_Task instructions_.
Determine the number of lines containing the word "More". Reply with it and nothing else.

____

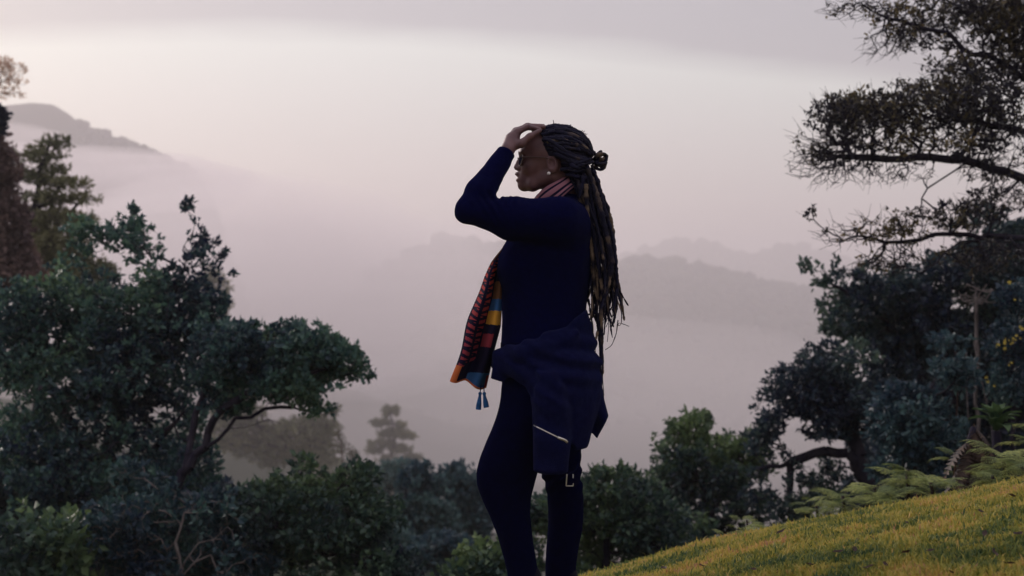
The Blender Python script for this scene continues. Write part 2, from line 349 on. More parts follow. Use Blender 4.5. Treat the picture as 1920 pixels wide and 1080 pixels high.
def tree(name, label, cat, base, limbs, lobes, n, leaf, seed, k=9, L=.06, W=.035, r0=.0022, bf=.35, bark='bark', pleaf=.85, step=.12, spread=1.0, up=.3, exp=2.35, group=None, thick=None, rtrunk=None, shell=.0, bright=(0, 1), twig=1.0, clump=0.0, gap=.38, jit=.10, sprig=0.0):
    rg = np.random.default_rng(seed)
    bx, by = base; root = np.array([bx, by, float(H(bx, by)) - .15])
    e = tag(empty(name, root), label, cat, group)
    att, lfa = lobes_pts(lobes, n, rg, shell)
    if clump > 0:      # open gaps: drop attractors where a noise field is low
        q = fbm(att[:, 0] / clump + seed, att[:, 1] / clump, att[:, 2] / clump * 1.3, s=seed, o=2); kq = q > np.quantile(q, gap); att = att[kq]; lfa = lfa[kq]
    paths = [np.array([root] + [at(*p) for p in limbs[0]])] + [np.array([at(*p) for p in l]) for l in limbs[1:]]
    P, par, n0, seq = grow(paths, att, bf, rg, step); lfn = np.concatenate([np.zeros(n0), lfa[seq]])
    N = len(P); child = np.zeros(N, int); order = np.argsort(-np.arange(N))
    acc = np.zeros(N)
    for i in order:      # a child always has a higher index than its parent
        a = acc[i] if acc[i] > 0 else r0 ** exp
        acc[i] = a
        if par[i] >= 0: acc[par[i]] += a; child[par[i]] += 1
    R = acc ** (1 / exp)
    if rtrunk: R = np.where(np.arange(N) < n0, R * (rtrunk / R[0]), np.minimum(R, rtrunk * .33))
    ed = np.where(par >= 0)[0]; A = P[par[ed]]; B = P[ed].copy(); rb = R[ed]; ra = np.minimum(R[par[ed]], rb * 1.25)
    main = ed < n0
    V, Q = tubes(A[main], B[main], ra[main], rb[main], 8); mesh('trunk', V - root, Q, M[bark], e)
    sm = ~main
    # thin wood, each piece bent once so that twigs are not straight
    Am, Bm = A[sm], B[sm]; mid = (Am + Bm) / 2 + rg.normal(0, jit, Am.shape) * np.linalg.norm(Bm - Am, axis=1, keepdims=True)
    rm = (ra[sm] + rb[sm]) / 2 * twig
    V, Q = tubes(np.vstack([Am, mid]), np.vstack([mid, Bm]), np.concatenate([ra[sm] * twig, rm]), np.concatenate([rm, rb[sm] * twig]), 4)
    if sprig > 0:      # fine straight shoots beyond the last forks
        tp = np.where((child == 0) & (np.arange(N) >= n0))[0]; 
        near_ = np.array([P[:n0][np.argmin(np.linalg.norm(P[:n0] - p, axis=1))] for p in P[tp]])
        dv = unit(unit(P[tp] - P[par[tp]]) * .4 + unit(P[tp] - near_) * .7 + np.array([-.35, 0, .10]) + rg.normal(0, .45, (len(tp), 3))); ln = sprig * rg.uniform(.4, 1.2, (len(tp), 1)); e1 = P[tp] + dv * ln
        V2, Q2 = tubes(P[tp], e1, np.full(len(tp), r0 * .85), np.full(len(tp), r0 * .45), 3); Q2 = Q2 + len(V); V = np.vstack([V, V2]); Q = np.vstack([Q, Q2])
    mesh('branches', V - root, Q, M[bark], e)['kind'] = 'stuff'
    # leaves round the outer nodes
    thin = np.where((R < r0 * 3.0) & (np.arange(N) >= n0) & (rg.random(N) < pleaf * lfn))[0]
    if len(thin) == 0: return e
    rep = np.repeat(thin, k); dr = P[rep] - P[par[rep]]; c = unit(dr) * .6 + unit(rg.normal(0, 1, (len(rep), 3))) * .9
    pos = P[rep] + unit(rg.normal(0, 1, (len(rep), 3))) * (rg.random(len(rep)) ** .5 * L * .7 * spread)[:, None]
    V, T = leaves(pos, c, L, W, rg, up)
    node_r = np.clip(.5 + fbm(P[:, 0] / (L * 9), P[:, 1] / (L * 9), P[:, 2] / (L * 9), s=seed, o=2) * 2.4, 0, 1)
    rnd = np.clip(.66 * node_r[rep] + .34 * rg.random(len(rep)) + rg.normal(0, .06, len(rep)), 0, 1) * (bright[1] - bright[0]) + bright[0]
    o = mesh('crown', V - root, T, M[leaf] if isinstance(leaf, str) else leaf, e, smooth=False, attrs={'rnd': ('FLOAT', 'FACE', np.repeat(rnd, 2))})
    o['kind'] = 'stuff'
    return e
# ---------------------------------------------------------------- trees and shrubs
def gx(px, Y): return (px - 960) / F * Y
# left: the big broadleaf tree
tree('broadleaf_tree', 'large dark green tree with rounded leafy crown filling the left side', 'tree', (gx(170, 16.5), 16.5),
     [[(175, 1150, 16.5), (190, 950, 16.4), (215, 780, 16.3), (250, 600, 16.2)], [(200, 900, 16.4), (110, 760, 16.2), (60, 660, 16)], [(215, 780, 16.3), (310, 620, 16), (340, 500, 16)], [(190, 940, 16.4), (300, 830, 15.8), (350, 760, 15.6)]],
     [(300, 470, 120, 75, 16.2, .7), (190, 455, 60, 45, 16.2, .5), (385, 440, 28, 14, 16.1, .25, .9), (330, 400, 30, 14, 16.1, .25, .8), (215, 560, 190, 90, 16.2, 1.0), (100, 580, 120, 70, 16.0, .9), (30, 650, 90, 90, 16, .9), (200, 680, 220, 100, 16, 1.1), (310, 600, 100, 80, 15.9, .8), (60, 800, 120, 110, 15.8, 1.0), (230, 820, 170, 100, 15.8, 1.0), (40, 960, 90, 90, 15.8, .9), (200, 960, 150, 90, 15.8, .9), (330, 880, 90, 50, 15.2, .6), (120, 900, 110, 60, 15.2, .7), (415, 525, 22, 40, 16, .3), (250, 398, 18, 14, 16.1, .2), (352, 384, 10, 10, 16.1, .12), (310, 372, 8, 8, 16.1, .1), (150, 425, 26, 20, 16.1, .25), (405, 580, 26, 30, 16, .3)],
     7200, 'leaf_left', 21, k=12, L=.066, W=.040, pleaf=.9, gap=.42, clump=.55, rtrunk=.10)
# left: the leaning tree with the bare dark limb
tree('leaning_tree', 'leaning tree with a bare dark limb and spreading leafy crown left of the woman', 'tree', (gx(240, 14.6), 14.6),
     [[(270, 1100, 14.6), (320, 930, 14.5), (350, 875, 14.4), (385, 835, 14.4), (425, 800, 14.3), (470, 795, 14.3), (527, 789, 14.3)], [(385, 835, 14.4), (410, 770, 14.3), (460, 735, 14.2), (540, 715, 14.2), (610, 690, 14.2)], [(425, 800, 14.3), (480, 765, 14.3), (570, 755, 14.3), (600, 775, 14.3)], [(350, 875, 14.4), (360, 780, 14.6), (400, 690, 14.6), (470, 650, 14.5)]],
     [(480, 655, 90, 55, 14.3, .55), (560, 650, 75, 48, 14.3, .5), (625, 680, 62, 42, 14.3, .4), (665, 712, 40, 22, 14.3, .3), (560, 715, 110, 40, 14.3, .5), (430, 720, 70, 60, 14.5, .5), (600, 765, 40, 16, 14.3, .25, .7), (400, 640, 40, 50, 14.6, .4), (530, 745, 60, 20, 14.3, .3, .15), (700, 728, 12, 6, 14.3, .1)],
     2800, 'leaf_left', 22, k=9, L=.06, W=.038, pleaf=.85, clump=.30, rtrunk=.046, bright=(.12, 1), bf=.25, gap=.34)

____

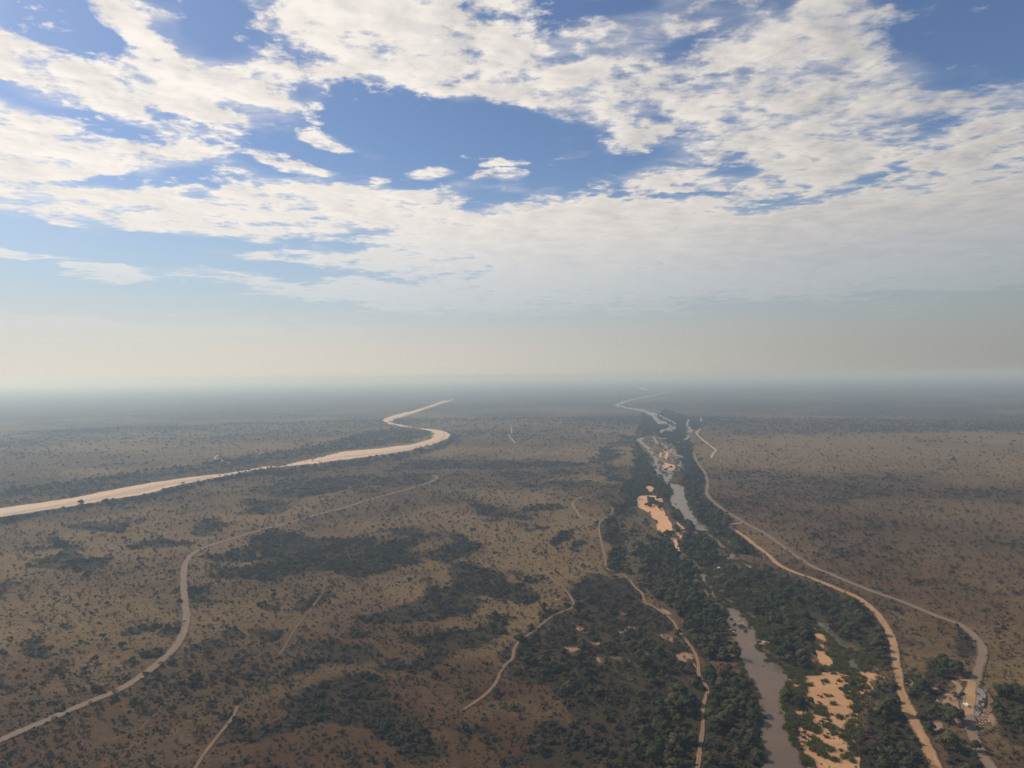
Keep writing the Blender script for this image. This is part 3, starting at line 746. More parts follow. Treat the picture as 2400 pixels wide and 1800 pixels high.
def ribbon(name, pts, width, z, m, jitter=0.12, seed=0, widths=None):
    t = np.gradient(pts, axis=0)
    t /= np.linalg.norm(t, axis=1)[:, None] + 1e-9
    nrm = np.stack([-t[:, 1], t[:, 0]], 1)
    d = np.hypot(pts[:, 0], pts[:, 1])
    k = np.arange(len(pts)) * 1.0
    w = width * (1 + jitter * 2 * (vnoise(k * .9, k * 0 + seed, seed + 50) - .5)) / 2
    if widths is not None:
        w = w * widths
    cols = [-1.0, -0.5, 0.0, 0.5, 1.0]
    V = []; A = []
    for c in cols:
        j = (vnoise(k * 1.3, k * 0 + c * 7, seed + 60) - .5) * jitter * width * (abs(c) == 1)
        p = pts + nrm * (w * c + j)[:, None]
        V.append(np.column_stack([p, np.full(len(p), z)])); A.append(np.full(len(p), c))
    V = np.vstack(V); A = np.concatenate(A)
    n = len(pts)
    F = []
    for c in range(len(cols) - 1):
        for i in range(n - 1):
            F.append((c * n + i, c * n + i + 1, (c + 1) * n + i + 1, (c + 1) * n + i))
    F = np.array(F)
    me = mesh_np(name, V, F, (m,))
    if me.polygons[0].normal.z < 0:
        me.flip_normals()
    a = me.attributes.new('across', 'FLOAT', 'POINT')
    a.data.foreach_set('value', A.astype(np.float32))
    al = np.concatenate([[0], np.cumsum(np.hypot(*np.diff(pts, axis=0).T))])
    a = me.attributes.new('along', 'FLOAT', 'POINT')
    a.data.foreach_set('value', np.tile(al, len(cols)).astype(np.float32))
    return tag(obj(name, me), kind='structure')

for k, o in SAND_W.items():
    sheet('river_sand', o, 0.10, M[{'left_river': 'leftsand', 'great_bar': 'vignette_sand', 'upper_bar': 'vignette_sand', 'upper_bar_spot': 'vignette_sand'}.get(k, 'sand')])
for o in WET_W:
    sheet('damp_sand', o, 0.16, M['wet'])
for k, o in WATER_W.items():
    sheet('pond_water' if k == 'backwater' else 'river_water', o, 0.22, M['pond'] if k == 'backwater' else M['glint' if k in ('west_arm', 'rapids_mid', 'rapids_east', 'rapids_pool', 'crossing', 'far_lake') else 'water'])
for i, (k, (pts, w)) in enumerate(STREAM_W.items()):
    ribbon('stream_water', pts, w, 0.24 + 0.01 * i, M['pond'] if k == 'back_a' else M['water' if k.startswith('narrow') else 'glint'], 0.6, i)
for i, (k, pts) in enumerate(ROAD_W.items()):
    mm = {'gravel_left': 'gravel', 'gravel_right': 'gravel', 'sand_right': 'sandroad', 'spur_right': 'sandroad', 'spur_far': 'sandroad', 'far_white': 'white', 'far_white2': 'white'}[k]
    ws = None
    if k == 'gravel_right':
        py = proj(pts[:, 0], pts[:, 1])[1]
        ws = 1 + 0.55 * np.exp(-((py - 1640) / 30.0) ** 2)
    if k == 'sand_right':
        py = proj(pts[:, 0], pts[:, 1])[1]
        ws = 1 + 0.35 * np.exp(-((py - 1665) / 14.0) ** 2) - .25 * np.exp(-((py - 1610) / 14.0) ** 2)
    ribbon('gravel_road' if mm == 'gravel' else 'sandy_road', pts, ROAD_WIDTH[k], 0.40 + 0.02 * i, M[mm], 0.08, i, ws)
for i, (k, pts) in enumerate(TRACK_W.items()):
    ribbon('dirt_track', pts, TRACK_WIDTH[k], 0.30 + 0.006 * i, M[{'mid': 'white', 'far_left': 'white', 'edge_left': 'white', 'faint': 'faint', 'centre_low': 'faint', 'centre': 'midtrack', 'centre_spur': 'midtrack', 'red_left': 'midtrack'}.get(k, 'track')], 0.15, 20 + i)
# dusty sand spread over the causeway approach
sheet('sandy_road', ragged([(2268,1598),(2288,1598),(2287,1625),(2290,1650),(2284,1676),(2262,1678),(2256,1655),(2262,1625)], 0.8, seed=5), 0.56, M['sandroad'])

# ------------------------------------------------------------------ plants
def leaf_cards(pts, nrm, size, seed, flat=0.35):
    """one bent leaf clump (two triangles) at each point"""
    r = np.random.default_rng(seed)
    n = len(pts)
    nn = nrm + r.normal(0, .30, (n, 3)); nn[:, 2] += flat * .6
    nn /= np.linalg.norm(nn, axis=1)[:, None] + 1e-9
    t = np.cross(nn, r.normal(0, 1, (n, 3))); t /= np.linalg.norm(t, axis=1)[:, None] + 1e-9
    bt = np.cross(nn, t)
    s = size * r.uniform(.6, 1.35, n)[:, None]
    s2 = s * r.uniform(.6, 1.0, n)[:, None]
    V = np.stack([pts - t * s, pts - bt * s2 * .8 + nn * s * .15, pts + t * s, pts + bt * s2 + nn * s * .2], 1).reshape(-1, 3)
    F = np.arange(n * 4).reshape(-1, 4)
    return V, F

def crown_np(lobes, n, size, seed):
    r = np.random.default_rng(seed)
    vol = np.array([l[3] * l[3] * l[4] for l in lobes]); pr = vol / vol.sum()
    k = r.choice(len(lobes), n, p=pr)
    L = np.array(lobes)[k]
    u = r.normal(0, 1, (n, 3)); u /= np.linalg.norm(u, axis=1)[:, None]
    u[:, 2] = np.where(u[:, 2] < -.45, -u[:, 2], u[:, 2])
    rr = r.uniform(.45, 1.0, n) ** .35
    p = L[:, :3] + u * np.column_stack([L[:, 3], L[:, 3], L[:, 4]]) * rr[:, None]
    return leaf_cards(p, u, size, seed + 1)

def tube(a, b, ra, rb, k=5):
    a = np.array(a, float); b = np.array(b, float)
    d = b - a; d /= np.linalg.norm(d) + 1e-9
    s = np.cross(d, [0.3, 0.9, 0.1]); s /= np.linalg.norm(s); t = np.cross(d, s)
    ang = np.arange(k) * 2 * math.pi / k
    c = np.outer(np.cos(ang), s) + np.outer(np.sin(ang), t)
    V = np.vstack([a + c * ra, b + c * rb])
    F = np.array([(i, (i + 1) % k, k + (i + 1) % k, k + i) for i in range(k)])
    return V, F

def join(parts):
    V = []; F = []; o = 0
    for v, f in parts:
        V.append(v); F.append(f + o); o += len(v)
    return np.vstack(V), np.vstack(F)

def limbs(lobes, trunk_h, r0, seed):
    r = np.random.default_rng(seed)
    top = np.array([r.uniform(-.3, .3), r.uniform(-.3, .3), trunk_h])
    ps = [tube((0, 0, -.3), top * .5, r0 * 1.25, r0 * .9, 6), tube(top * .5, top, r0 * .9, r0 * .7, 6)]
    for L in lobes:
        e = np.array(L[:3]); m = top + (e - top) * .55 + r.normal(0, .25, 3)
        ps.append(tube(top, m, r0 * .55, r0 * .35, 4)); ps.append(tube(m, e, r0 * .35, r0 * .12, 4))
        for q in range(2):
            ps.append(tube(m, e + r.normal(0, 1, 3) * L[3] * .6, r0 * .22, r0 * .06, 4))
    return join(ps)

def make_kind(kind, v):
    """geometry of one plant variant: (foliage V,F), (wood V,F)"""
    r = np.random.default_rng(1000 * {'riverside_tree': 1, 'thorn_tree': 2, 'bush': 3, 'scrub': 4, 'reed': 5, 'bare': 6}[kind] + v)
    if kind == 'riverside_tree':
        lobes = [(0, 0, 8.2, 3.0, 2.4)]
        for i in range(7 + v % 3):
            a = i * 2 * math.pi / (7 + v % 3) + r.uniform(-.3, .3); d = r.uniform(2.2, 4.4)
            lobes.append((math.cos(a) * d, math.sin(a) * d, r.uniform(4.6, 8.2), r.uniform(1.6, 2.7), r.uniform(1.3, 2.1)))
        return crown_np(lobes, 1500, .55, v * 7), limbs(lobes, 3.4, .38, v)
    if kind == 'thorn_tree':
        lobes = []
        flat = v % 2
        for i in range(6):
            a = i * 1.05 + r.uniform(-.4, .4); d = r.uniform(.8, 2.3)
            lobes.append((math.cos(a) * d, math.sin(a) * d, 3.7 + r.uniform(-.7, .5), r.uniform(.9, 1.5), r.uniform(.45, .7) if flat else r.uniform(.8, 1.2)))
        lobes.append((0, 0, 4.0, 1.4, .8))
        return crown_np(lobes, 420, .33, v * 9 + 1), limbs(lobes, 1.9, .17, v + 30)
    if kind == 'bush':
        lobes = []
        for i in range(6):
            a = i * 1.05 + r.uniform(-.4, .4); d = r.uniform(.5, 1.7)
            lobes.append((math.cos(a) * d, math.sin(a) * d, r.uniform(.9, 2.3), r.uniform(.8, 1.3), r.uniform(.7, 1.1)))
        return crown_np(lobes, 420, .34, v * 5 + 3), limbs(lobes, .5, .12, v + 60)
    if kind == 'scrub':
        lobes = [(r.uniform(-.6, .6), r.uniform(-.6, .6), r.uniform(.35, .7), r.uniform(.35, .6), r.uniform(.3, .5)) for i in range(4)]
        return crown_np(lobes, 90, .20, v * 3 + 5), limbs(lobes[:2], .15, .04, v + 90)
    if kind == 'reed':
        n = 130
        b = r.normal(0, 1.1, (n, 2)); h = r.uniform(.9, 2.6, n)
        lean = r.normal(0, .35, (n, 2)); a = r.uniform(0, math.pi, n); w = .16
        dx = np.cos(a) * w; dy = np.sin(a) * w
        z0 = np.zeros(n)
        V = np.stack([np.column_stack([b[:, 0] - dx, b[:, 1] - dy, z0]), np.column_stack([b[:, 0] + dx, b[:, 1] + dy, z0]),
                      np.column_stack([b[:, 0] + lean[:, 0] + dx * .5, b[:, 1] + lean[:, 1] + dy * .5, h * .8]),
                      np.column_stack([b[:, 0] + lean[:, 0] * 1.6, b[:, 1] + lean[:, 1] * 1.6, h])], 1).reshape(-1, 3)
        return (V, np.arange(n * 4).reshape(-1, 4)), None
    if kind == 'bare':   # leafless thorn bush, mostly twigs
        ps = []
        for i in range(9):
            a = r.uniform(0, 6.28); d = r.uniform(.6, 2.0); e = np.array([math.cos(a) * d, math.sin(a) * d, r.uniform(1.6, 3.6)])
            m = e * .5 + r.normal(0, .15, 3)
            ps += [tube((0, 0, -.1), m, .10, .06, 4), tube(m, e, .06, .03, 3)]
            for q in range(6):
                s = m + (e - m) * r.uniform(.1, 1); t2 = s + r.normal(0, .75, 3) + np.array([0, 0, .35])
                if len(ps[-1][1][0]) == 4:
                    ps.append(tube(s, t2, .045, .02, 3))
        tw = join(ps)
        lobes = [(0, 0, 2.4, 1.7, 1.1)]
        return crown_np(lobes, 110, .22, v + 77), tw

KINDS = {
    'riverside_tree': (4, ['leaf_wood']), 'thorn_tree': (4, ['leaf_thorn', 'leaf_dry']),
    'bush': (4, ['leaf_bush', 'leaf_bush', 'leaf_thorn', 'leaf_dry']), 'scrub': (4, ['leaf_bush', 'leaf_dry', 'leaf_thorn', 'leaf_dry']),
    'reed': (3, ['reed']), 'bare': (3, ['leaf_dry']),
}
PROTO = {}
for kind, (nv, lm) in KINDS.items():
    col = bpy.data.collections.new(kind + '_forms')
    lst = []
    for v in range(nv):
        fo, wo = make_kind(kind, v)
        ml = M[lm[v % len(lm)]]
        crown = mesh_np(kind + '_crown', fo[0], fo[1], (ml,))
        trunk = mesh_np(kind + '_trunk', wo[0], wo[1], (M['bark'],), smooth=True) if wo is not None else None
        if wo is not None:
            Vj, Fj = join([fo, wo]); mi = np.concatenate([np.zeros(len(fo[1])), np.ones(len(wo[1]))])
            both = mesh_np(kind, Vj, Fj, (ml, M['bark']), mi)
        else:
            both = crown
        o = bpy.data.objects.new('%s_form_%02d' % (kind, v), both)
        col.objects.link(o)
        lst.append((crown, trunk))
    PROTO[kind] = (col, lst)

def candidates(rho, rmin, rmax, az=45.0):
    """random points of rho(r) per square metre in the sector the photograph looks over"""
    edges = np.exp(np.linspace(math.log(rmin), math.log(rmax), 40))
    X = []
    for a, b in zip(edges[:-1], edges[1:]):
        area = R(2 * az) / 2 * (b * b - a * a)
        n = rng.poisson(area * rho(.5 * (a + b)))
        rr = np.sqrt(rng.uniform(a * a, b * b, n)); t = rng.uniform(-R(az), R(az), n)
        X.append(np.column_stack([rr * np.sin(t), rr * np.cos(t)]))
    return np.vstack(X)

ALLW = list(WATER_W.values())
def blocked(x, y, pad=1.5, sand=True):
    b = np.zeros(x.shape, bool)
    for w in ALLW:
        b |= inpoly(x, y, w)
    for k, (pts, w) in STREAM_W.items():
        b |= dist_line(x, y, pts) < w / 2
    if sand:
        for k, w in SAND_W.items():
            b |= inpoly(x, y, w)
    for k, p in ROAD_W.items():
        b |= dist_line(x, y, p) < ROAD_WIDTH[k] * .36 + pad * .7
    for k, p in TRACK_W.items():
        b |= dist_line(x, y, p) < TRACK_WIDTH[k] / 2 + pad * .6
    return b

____

_Complete answer_.
2